К 1924 году положение Маяковского в русской поэзии двусмысленно: сильнейшие конкуренты умерли, убиты или уехали, равняться не с кем, а сам он прочно записан критикой в агитпоэты, и лучшая из поэм — «Про это» — глухо ухнула, не получив ни внятной интерпретации, ни достойной оценки. Маяковскому тридцать один — время, когда пора определяться со статусом. Отсюда — дерзкое «у таких, как мы» (кто — МЫ?!), и «после смерти нам стоять почти что рядом». Но помимо своего права на прямой (временами панибратский) разговор с Пушкиным — чего ради он все-таки оживил статую? «Юбилейное» не по-маяковски сбивчиво: обычно архитектоника его стихов логична, риторика безупречна, а тут он сбивается на каждом шагу, начал тему — бросил, словно в припадке внезапной застенчивости. «Но бывает — жизнь встает в другом разрезе, и большое понимаешь через ерунду»: это о чем и к чему, собственно? Наскоки на лирику были напрасны, «поэзия — пресволочнейшая штуковина, существует — и ни в зуб ногой», — но чем иллюстрируется этот тезис? Тем, что аббревиатура «Коопсах» — кооператив рабочих и служащих сахарной промышленности Москвы — неблагозвучна? Это вы еще не видели рекламного плаката «Коопсаха», на котором сахарная голова, вертикально возвышающаяся перед зрителем, до боли напоминает страшно сказать что в состоянии полной боеготовности, но поэзия тут при чем? Дальше предлагается выпить (хотя Маяковский отнюдь не имел привычки «с горя дуть винище», да и Пушкин в зрелые годы им отнюдь не злоупотреблял), повторяется жалоба на полную опустошенность («Вот когда и горевать не в состоянии — это, Александр Сергеич, много тяжелей»), а дальше — смутный намек на критическую травлю с неожиданной стороны. Та самая республика, которой Маяковский щедро приносит в дар все свои способности, — начинает упрекать его в индивидуализме: «Говорят, я темой и-н-д-и-в-и-д-у-а-л-е-н!» Он оправдывается: «Видали даже двух влюбленных членов ВЦИКа!» То есть без индивидуализма и любви — и поэзии, которая «существует, и ни в зуб ногой», — никак не получается, новая страна без них не строится, а то, что построилось в результате, Маяковского изумляет и смущает. «Хорошо у нас в Стране Советов: можно жить, работать можно дружно… Только вот поэтов, к сожаленью, нету. Впрочем, может, это и не нужно».

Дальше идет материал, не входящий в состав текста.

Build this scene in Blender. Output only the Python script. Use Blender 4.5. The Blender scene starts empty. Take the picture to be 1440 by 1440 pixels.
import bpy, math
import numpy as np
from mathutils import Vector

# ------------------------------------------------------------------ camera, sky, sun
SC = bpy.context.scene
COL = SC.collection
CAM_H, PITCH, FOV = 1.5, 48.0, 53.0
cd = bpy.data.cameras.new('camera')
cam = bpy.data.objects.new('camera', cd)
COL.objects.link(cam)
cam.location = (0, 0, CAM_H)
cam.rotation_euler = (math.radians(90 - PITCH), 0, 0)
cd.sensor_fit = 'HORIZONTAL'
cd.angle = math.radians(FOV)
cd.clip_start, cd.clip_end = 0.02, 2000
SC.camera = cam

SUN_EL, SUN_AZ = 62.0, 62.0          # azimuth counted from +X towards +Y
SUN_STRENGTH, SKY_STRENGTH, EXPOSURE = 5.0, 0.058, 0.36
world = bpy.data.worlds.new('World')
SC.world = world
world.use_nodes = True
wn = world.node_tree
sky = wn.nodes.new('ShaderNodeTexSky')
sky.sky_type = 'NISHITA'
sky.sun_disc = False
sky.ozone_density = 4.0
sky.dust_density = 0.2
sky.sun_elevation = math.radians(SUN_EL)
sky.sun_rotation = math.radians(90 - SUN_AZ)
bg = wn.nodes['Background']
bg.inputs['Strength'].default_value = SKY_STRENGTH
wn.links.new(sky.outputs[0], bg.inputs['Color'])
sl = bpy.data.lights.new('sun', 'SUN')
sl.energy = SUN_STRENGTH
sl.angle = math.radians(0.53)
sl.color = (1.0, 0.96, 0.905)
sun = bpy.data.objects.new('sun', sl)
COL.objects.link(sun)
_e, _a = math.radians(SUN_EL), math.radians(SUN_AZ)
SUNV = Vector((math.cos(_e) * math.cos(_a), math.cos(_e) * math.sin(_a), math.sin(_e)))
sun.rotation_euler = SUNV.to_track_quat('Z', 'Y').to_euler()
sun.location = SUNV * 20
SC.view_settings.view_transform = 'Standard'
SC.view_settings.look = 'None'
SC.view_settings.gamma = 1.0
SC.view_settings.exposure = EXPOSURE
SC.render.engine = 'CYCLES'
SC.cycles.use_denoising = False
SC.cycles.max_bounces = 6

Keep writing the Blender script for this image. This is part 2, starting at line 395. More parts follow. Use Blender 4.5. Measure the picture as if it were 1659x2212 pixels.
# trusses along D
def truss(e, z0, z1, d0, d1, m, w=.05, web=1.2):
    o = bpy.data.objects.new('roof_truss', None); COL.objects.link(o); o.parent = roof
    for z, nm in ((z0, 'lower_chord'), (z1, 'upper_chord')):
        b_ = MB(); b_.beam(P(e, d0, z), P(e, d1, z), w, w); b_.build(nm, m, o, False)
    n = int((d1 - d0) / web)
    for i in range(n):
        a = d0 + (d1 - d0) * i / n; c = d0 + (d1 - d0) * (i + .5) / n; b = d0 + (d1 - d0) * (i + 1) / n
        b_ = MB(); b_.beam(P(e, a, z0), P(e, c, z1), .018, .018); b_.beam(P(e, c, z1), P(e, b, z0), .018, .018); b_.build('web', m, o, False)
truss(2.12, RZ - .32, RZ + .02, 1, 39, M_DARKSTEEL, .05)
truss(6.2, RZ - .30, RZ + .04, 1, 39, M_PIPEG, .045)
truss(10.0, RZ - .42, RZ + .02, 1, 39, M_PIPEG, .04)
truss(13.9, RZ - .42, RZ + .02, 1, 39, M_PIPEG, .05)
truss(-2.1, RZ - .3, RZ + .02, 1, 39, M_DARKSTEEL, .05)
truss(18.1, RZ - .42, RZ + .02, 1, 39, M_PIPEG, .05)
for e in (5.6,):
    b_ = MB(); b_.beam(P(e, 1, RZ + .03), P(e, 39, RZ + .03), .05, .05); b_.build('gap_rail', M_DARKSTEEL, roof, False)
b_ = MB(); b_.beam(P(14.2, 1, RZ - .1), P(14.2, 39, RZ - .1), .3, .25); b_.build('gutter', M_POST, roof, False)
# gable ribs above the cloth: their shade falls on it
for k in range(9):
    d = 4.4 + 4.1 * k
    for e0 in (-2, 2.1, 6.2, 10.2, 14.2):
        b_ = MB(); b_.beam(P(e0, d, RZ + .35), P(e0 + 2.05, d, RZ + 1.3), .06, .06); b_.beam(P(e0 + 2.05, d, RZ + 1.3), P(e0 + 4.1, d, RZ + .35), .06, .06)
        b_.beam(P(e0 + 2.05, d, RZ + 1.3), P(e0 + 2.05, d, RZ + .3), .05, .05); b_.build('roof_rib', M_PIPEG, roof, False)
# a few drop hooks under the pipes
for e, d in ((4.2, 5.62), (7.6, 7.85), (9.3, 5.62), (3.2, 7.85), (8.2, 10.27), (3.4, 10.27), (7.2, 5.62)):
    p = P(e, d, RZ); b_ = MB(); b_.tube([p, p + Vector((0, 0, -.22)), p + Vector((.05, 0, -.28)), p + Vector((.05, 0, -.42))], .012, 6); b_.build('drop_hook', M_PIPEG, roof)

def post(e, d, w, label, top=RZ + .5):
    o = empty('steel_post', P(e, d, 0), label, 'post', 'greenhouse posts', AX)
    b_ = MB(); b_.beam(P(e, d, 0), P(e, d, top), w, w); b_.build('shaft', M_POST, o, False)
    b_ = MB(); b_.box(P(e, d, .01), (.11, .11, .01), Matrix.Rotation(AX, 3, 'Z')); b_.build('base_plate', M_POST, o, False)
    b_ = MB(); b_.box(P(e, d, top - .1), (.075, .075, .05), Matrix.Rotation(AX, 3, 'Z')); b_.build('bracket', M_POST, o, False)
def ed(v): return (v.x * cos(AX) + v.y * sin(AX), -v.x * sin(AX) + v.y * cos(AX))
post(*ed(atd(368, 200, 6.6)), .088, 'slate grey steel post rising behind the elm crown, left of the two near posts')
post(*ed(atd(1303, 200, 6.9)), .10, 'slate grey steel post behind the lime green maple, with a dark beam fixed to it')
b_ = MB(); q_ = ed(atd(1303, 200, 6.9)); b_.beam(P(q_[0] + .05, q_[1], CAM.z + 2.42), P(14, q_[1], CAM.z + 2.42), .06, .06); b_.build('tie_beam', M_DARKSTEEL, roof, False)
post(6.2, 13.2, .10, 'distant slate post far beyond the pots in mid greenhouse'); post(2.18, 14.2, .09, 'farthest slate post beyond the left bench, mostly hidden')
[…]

Но если это не нужно — для чего тогда все? Вспомним, ведь для Маяковского революция — прежде всего эстетический проект, бунт художников, триумф искусства, как оно и было изначально. А тут выясняется, что нет места тому единственному, что для него имеет смысл! И причина, разумеется, не в том, что кончилась любовь и он теперь ощущает себя всюду неуместным: это скорее любовь кончилась потому, что не состоялся великий утопический проект, что быт торжествует, что индивидуальность прежде была травима, а теперь вообще отменена. Маяковский жалуется Пушкину, потому что больше его выслушать некому; никогда в жизни он не высказывался так резко о конкретных современниках — отвергнув практически всех, с особой жестокостью отомстив Есенину за «Сыпь, жарь, Маяковский бездарь». Ситуация здесь — если все рассматривать в контексте «ожившей статуи» — радикально изменилась: Дон Гуан зовет командора, чтобы пожаловаться на одиночество и непонимание. И командор, надо сказать, принимает эти жалобы без раздражения. Вообще сквозная тема всех трех обращений Маяковского к Верховной Инстанции — будь то Ленин, Пушкин или само Солнце — это поиск собственной легитимности поверх голов современников, жажда высшего одобрения вне контекста сиюминутных разборок. Собственно, время всегда было единственным союзником Маяковского — в настоящем ловить нечего, акценты расставит будущее: «Время! Хоть ты, хромой богомаз…» — потому что сегодня он одинок, «как последний глаз», и, кроме времени, надеяться не на кого.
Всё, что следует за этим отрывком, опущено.